Faulkner not only
describes the South as inhabited by “ghosts” and “dead people” but goes further
and specifically describes living, present characters as ghosts, such as Rosa
Coldfield, whom he refers to as “the
ghost [who] mused with shadowy docility as if it were the voice which he
haunted where a more fortunate one would have had a house.” This
description not only addresses Rosa, but also Thomas Sutpen. Faulkner says that
he inhabits Rosa’s voice to this day, giving presence and agency to a dead
character. He not only describes Rosa as a ghost, but gives a living trait,
speech, to a character that is in fact dead. The purpose of supernatural
imagery in this passage is to show how strongly the past lingers into the
present in the novel. In class we spoke about Faulkner’s commentary on human
memory through his writing. Perhaps describing Rosa as a ghost and granting
Sutpen so much presence was an attempt to show how strong Rosa’s memory of him
is.
In
chapter 1, Faulkner wrote, "his
very body was an empty hall echoing with sonorous defeated names; he was not a
being, an entity, he was a commonwealth. He was a barracks filled with
stubborn, back-looking ghosts..." In this passage, he quite clearly
states that Quentin is “not a being.” Quentin’s obsession with the past, his
deep and undying fascination with the Sutpen story weighs on him. The ghosts
that fill his mind are the characters in the story, whose names “were interchangeable.”

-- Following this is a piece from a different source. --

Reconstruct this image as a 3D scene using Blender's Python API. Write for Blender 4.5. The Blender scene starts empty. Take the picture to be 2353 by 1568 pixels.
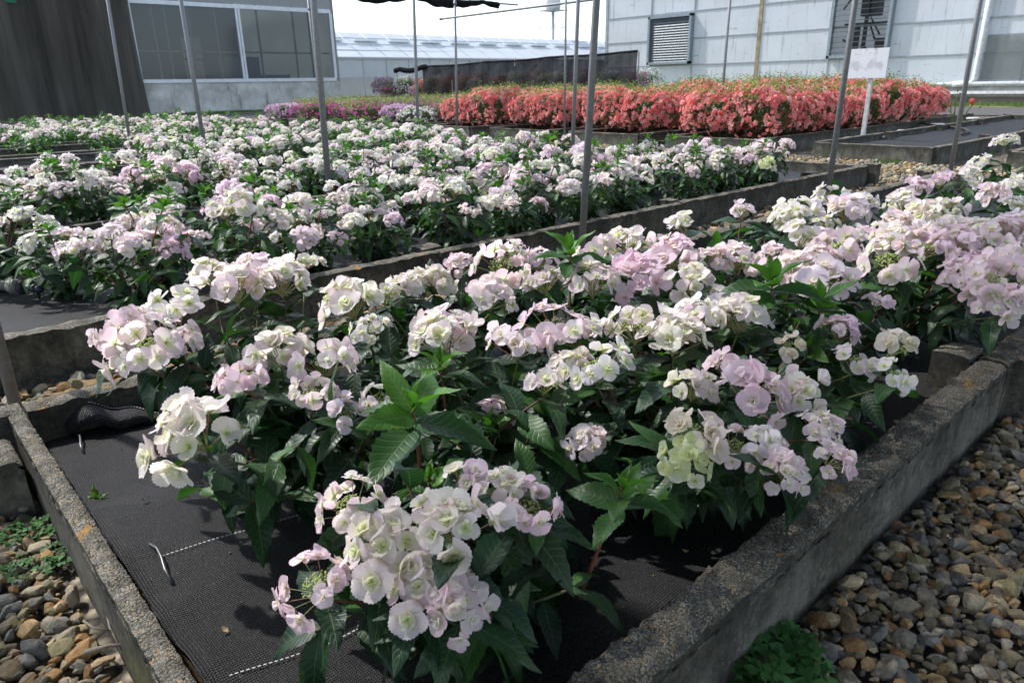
import bpy, math, random
import numpy as np
from mathutils import Vector, Matrix, noise as mnoise
random.seed(7); RNG = np.random.default_rng(7)
R = math.radians
scene = bpy.context.scene
col = scene.collection

# ---------------------------------------------------------------- camera
HCAM = 1.15
RM = np.array([[0.73883962, -0.24020704, 0.62961623],
               [-0.67362977, -0.23773791, 0.69978826],
               [-0.01841042, -0.94115953, -0.3374608]])      # image right / down / forward in the world
FPX = 1644.2
cam_d = bpy.data.cameras.new("camera"); cam = bpy.data.objects.new("camera", cam_d); col.objects.link(cam)
m = np.eye(4); m[:3, 0] = RM[:, 0]; m[:3, 1] = -RM[:, 1]; m[:3, 2] = -RM[:, 2]; m[:3, 3] = (0, 0, HCAM)
cam.matrix_world = Matrix(m.tolist())
cam_d.sensor_width = 36.0; cam_d.lens = 36.0 * FPX / 2352.0
cam_d.clip_start = 0.02; cam_d.clip_end = 3000
cam_d.dof.use_dof = True; cam_d.dof.focus_distance = 1.7; cam_d.dof.aperture_fstop = 11.0
scene.camera = cam

# ---------------------------------------------------------------- light
SUN_EL, SUN_AZ = R(48), R(108)            # azimuth from +x towards +y
sdir = Vector((math.cos(SUN_EL) * math.cos(SUN_AZ), math.cos(SUN_EL) * math.sin(SUN_AZ), math.sin(SUN_EL)))
sl = bpy.data.lights.new("sun", 'SUN'); sl.energy = 2.5; sl.angle = R(1.2); sl.color = (1.0, 0.968, 0.925)
so = bpy.data.objects.new("sun", sl); col.objects.link(so)
so.rotation_euler = sdir.to_track_quat('Z', 'Y').to_euler()
world = bpy.data.worlds.new("World"); scene.world = world; world.use_nodes = True
wn = world.node_tree.nodes; wl = world.node_tree.links
bg = wn["Background"]; sky = wn.new("ShaderNodeTexSky"); sky.sky_type = 'NISHITA'; sky.sun_disc = False
sky.sun_elevation = SUN_EL; sky.sun_rotation = R(90) - SUN_AZ
sky.air_density = 1.0; sky.dust_density = .9; sky.ozone_density = 2.0
hs_ = wn.new('ShaderNodeHueSaturation'); hs_.inputs['Saturation'].default_value = .62; hs_.inputs['Value'].default_value = 1.1
wl.new(sky.outputs[0], hs_.inputs['Color']); wl.new(hs_.outputs[0], bg.inputs[0]); bg.inputs[1].default_value = 0.15
scene.view_settings.view_transform = 'Standard'; scene.view_settings.look = 'None'
scene.view_settings.exposure = 1.04; scene.view_settings.gamma = 1.0
scene.cycles.max_bounces = 8; scene.cycles.transparent_max_bounces = 12
scene.cycles.use_denoising = True

# ---------------------------------------------------------------- helpers
def ray(px, py):
    v = np.array([px - 1176.0, py - 784.0, FPX]); w = RM @ v
    return w / np.linalg.norm(w)
def at(px, py, z=None, x=None, y=None):
    w = ray(px, py)
    if z is not None: t = (z - HCAM) / w[2]
    elif x is not None: t = x / w[0]
    else: t = y / w[1]
    return np.array([0, 0, HCAM]) + w * t
def inview(p, mg=0.06):
    c = RM.T @ (np.array(p, float) - np.array([0, 0, HCAM]))
    if c[2] < 0.1: return False
    u = 1176 + FPX * c[0] / c[2]; v = 784 + FPX * c[1] / c[2]
    return -2352 * mg < u < 2352 * (1 + mg) and -1568 * mg < v < 1568 * (1 + mg)

def tag(o, label=None, cat=None, group=None, kind=None):
    if label: o["label"] = label
    if cat: o["category"] = cat
    if group: o["group"] = group
    if kind: o["kind"] = kind
    return o
def empty(name, loc=(0, 0, 0), rz=0.0):
    o = bpy.data.objects.new(name, None); col.objects.link(o); o.location = loc; o.rotation_euler = (0, 0, rz)
    o.empty_display_size = 0.05
    return o
def link(name, mesh, parent=None, loc=None, rot=None, scale=None):
    o = bpy.data.objects.new(name, mesh); col.objects.link(o)
    if parent is not None: o.parent = parent
    if loc is not None: o.location = loc
    if rot is not None: o.rotation_euler = rot
    if scale is not None: o.scale = scale if hasattr(scale, '__len__') else (scale,) * 3
    return o
def copy_tree(o, parent=None):
    c = o.copy(); col.objects.link(c)
    if parent is not None: c.parent = parent
    for ch in o.children: copy_tree(ch, c)
    return c

class MB:
    """collects patches: verts, quads/tris, per-vertex colour + uv, per-face material and smooth flag"""
    def __init__(s): s.V = []; s.C = []; s.U = []; s.Q = []; s.T = []; s.QM = []; s.TM = []; s.n = 0; s.QS = []; s.TS = []
    def add(s, V, Q=None, T=None, c=(1, 1, 1), uv=None, m=0, smooth=True):
        V = np.asarray(V, float).reshape(-1, 3); k = len(V)
        c = np.asarray(c, float)
        if c.ndim == 1: c = np.tile(c[:3], (k, 1))
        s.V.append(V); s.C.append(c.reshape(-1, 3)); s.U.append(np.zeros((k, 2)) if uv is None else np.asarray(uv, float).reshape(-1, 2))
        if Q is not None and len(Q):
            Q = np.asarray(Q).reshape(-1, 4); s.Q.append(Q + s.n); s.QM.append(np.full(len(Q), m)); s.QS.append(np.full(len(Q), smooth))
        if T is not None and len(T):
            T = np.asarray(T).reshape(-1, 3); s.T.append(T + s.n); s.TM.append(np.full(len(T), m)); s.TS.append(np.full(len(T), smooth))
        s.n += k
    def merge(s, o, M=None, t=(0, 0, 0), cs=None):
        """append another builder's patches with a 3x3 matrix and offset"""
        V = np.concatenate(o.V); C = np.concatenate(o.C); U = np.concatenate(o.U)
        if M is not None: V = V @ np.asarray(M).T
        V = V + np.asarray(t)
        if cs is not None: C = C * np.asarray(cs)
        s.V.append(V); s.C.append(C); s.U.append(U)
        for q in o.Q: s.Q.append(q + s.n)
        for q in o.T: s.T.append(q + s.n)
        s.QM += o.QM; s.TM += o.TM; s.QS += o.QS; s.TS += o.TS
        s.n += len(V)
    def mesh(s, name, mats):
        V = np.concatenate(s.V); C = np.concatenate(s.C); U = np.concatenate(s.U)
        Q = np.concatenate(s.Q) if s.Q else np.zeros((0, 4), int); T = np.concatenate(s.T) if s.T else np.zeros((0, 3), int)
        me = bpy.data.meshes.new(name); me.vertices.add(len(V)); me.vertices.foreach_set("co", V.astype(np.float32).ravel())
        L = np.concatenate([Q.ravel(), T.ravel()]).astype(np.int32); me.loops.add(len(L)); me.loops.foreach_set("vertex_index", L)
        nq, nt = len(Q), len(T); me.polygons.add(nq + nt)
        st = np.concatenate([np.arange(nq) * 4, nq * 4 + np.arange(nt) * 3]).astype(np.int32)
        me.polygons.foreach_set("loop_start", st)
        mi = np.concatenate(([np.concatenate(s.QM)] if nq else []) + ([np.concatenate(s.TM)] if nt else [])).astype(np.int32)
        sm = np.concatenate(([np.concatenate(s.QS)] if nq else []) + ([np.concatenate(s.TS)] if nt else []))
        for x in mats: me.materials.append(x)
        me.polygons.foreach_set("material_index", mi); me.polygons.foreach_set("use_smooth", sm.astype(bool))
        a = me.color_attributes.new("Col", 'FLOAT_COLOR', 'POINT')
        a.data.foreach_set("color", np.concatenate([C, np.ones((len(C), 1))], 1).astype(np.float32).ravel())
        uv = me.uv_layers.new(name="UVMap"); uv.data.foreach_set("uv", U[L].astype(np.float32).ravel())
        me.update(calc_edges=True); me.validate()
        return me
    def build(s, name, mats, parent=None, **k):
        return link(name, s.mesh(name, mats if isinstance(mats, (list, tuple)) else [mats]), parent, **k)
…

This is consistent with the idea that the entire South is “inhabited by ghosts,”
because the crimes of the South and the memory associated with it linger,
giving the novel a sense of timelessness and underscoring the sense of
cyclicality that we discussed in class.
I completely agree with your post. Since the first chapter, I noticed the continued use of ghosts and haunting images throughout the novel. I thought this was especially interesting in setting the scene in the first chapter when we are first introduced to Rosa; the ghost descriptions are a reminder of the past that she can't let go of which is a major theme throughout the novel. I hadn't thought of the entire South being inhabited by ghosts, but I agree that it does fit in with the cyclical nature of the novel and the themes of painfulness of memory and the bitterness of holding on to the past that we discussed in class.